1770: African Ideas of Slavery
Even as the legal system across the French, Spanish, and British colonies moved to deny Africans their rights, Africans themselves retained a vision of resistance that refused to embrace slavery as a permanent institution.
Jessica Millward (2015) noted in her biography of a freed slave,
Africans who lived along the Gold Coast [modern-day Ghana] possessed an entirely different viewpoint of slavery from the one that existed in the New World. Oral tradition passed down from those who survived the Middle Passage held that slavery was not an absolute—it was not permanent, it was not inherited, and in most cases, it was not perpetual. To the Akan peoples, slavery was a status, a consequence of actions or events, not the totality of the person. The enslaved were regarded as human beings who were entitled to certain rights and privileges. (p. 43)
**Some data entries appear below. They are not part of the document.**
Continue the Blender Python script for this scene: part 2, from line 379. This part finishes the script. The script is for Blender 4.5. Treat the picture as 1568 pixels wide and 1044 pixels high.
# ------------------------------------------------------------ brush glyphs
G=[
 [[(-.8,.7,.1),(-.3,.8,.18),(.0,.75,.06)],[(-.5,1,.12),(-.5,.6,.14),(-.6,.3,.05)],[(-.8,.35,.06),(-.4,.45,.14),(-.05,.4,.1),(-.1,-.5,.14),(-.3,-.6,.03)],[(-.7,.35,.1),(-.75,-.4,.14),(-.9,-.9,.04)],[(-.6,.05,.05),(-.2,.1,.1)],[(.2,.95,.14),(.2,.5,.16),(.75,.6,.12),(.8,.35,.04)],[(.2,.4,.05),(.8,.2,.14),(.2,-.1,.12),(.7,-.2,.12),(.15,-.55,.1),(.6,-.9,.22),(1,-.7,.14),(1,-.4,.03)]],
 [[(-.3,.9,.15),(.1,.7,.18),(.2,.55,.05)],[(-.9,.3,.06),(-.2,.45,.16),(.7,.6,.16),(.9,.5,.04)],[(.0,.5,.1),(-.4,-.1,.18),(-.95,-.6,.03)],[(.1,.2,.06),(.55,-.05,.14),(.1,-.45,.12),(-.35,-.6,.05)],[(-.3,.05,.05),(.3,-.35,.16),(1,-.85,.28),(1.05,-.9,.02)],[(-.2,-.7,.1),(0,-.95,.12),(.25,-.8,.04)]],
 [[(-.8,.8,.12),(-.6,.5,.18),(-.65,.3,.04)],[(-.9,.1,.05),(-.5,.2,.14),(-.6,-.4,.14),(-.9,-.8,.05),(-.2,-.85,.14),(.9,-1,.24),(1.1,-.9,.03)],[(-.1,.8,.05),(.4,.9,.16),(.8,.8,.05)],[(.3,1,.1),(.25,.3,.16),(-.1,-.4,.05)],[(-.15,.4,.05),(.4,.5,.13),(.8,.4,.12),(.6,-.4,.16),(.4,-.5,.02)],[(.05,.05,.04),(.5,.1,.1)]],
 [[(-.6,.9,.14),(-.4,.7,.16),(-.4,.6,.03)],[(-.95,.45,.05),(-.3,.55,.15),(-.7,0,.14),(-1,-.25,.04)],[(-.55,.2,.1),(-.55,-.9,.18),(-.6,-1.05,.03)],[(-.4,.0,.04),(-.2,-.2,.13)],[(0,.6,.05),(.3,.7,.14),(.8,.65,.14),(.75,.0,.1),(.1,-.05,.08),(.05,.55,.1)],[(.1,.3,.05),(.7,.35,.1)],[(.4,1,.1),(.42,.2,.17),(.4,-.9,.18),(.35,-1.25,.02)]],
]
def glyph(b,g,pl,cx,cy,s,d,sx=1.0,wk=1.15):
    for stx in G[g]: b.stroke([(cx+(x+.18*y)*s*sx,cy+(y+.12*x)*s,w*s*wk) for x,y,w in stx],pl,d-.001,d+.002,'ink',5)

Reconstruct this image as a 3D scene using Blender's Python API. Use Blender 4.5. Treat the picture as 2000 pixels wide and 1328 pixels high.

These competing visions of slavery impacted the populations in many ways.
For enslaved Africans, it kept communities close and gave them a reason to continue to resist and assert their rights. Berlin (1998) noted,
The minuet between master and slave, when played to the contrapuntal music of paternalism, was a constant, as master and slave continually renegotiated the small space allotted them. But the stylized movements—the staccato gyrations, the seductive feints, the swift withdrawals, and the hateful embraces—represented just one of many dances of domination and subordination, resistance and accommodation. (p. 4)
African ideas of slavery and labor–of themselves and their worth–fueled their resistance.
However, living in the world of the white man meant living in a world where Black ideas or values did not matter. Definitions of what it meant to be white, Black, slave, or free were written by the dominant culture.
For white men, racial slavery became the backdrop against which they defined their legal and political framework.
Morgan (1975) argued that the enslavement of Blacks directly impacted white men’s development of a political ideology of liberty that protected white status. He notes that the English colonists gained “a special appreciation of the freedom dear to republicans, because they saw every day [in slavery] what life without it could be like” (p. 376). As a result, racialized slavery informed the development of colonial legal structures and informed its enforcement of those laws before, during, and after the American Revolution (Morgan, 1975; Musselwhite, Mancall, & Horn, 2019).